How we all love watching our competitors wash their dirty laundry in public. Hardly surprising, then, that the court wrangle between Unilever’s pension fund and its former investment manager over alleged fund mismanagement has elicited such excitement in the City of London. In an investment industry where many cock-ups get brushed under the carpet or dealt with behind closed doors, this spat between Unilever and Mercury Asset Management – now folded into Merrill Lynch Investment Management – is a breath of fresh air.
Of course, male bastion that the City is, much of the original attention focused on the fact that one of the investment industry’s most powerful women, Carol Galley, was on the witness stand defending her company. But while the old guard nudged each other in an I told you so kind of misogyny, they failed to focus on the uncomfortable possibility that Unilever might win its case. How on earth, posited many commentators, can you be sued for fund underperformance? Ridiculous, they harrumphed.

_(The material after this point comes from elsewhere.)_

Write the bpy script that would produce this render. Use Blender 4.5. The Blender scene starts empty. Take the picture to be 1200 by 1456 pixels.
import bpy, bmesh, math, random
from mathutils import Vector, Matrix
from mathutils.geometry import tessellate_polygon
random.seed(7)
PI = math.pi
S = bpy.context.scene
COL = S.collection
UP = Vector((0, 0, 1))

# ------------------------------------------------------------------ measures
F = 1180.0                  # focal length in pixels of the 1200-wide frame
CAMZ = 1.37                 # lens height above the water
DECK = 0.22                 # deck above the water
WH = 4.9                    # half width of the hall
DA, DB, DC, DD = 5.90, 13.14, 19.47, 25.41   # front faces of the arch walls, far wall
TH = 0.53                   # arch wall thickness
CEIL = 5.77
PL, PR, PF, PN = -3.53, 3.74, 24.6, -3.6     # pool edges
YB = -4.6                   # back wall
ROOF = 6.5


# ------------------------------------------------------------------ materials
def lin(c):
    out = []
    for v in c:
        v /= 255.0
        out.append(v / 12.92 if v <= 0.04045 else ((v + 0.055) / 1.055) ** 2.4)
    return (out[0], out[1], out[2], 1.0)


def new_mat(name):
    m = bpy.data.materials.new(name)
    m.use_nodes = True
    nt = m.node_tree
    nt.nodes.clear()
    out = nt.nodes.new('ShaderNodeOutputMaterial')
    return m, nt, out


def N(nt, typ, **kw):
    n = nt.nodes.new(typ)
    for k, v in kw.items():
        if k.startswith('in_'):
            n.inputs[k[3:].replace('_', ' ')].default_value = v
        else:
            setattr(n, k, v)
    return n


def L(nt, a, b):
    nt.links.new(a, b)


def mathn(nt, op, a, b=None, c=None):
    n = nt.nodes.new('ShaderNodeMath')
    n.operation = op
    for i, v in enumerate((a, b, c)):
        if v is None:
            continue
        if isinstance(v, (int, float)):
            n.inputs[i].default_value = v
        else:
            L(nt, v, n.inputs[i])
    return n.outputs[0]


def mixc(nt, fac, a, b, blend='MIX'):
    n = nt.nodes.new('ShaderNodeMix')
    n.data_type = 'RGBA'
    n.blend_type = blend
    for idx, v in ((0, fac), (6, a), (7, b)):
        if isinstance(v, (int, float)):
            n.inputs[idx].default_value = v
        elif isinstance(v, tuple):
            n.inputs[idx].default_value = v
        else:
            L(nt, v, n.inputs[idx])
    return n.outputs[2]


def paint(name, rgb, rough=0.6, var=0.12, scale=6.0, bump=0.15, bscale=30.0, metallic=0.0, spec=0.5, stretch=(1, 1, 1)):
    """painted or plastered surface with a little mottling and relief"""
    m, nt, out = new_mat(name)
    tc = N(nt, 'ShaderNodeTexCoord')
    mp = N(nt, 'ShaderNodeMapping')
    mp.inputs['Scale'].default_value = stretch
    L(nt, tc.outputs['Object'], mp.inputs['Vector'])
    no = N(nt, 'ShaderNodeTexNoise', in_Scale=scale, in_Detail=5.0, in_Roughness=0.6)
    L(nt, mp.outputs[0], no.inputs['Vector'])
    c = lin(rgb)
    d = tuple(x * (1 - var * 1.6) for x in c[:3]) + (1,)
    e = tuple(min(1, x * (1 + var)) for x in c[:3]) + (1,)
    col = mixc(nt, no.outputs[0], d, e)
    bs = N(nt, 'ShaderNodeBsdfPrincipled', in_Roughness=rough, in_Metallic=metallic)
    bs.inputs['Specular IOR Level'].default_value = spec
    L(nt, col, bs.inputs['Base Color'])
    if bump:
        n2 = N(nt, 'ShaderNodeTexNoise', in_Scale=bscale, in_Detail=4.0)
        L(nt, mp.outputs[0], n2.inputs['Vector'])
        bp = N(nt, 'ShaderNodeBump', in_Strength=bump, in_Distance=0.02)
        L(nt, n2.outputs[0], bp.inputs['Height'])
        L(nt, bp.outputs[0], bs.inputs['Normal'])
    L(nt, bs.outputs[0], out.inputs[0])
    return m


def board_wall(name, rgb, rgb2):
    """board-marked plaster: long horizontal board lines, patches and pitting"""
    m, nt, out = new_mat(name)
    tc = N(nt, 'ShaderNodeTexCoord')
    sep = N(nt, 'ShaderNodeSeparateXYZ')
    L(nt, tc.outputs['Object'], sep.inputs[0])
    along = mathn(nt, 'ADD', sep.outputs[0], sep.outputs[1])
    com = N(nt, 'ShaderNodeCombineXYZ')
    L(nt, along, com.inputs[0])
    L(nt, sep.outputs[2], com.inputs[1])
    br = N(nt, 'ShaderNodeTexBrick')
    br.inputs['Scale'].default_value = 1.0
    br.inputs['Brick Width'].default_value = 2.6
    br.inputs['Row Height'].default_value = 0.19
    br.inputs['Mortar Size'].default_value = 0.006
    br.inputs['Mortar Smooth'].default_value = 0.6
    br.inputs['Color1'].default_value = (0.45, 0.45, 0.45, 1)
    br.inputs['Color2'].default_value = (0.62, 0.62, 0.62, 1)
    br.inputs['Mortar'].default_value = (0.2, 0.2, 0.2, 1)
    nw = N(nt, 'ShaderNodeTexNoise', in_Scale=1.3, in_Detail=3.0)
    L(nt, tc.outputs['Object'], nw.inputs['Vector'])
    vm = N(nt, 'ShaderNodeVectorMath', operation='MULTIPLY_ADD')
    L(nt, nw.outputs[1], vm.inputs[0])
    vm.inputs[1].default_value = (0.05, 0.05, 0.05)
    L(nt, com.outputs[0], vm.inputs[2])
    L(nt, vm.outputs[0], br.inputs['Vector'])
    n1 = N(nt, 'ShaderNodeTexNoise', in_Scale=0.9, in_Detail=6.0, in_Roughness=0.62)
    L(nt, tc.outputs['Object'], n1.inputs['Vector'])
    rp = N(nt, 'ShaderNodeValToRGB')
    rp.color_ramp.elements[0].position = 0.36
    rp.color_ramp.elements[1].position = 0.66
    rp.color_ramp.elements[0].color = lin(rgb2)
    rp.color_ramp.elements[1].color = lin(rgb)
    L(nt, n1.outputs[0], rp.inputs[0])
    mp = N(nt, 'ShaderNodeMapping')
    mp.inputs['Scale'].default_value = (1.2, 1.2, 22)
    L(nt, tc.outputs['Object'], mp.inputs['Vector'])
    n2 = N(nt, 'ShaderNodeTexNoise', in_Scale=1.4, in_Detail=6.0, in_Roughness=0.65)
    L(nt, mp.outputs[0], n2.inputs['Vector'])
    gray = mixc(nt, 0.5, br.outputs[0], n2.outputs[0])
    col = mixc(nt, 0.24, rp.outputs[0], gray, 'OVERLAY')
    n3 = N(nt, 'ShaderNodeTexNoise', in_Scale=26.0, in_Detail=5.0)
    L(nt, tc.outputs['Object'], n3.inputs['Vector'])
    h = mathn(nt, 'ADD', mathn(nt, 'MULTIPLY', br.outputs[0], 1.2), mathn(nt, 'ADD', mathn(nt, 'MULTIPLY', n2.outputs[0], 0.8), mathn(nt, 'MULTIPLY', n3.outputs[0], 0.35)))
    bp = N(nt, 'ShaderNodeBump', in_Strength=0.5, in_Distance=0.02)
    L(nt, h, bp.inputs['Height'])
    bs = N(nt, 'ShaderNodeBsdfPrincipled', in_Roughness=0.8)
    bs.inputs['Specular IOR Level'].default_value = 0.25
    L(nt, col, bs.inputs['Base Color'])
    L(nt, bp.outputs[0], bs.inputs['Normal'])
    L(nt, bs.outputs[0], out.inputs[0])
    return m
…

Yet while this painful notion slowly began to unravel, the UK investment industry was receiving another very public slap in the face. And this on top of a number of high profile slaps in recent times. In November, the Boots Pension Fund announced it was switching its investments out of equities into bonds. Not just a slight reallocation but a total switch, putting some £2.3 bn of assets into debt on the basis that the greater risk of equity investment was no longer being outweighed by higher returns.
As with the Unilever case, the initial reaction from the City was one of outright derision. John Ralfe, the Boots trustee and head of corporate finance who masterminded the switch, has since noted that he was ‘ignored, certified as mad, then labeled as dangerous.’
Only time will tell who is right on either the Unilever or Boots issues, but investor relations officers should already be sitting up and taking notes. Regardless of the eventual outcome of the Unilever case, pension funds are gaining increasing power in their willingness and ability to question the investment decisions of their designated fund managers. With trustee muscle growing, fund managers have to produce greater justification for investment risk or opt for the easy way out – by reducing it. That means selling out of equities à la Boots.
We’re unlikely to see many pension funds blindly follow the Boots example anytime soon, but with UK equities routinely surpassed by gilts and corporate bonds in recent years, the shift toward debt will probably continue. Many UK investment managers are already halfway there, with today’s equity allocations hovering around 65-70 percent compared to 75-80 percent in the mid-1990s. As baby boomers gear up for retirement, the equity markets could well take a further allocation hammering in the years ahead.
All this may be depressing news for IROs who learned their trade in the bull markets of the late 1990s and were happy to bask in the ample amounts of corporate largesse brought on by rising stock prices. Times change, however, as do capital raising rules. With corporate debt issuance rising relative to equity, it may well be that the most successful IR practitioners over the next decade will be those well-versed in debt IR. Search a few corporate IR web sites for detailed debt information and you soon realize that this type of IR executive is a rare breed indeed.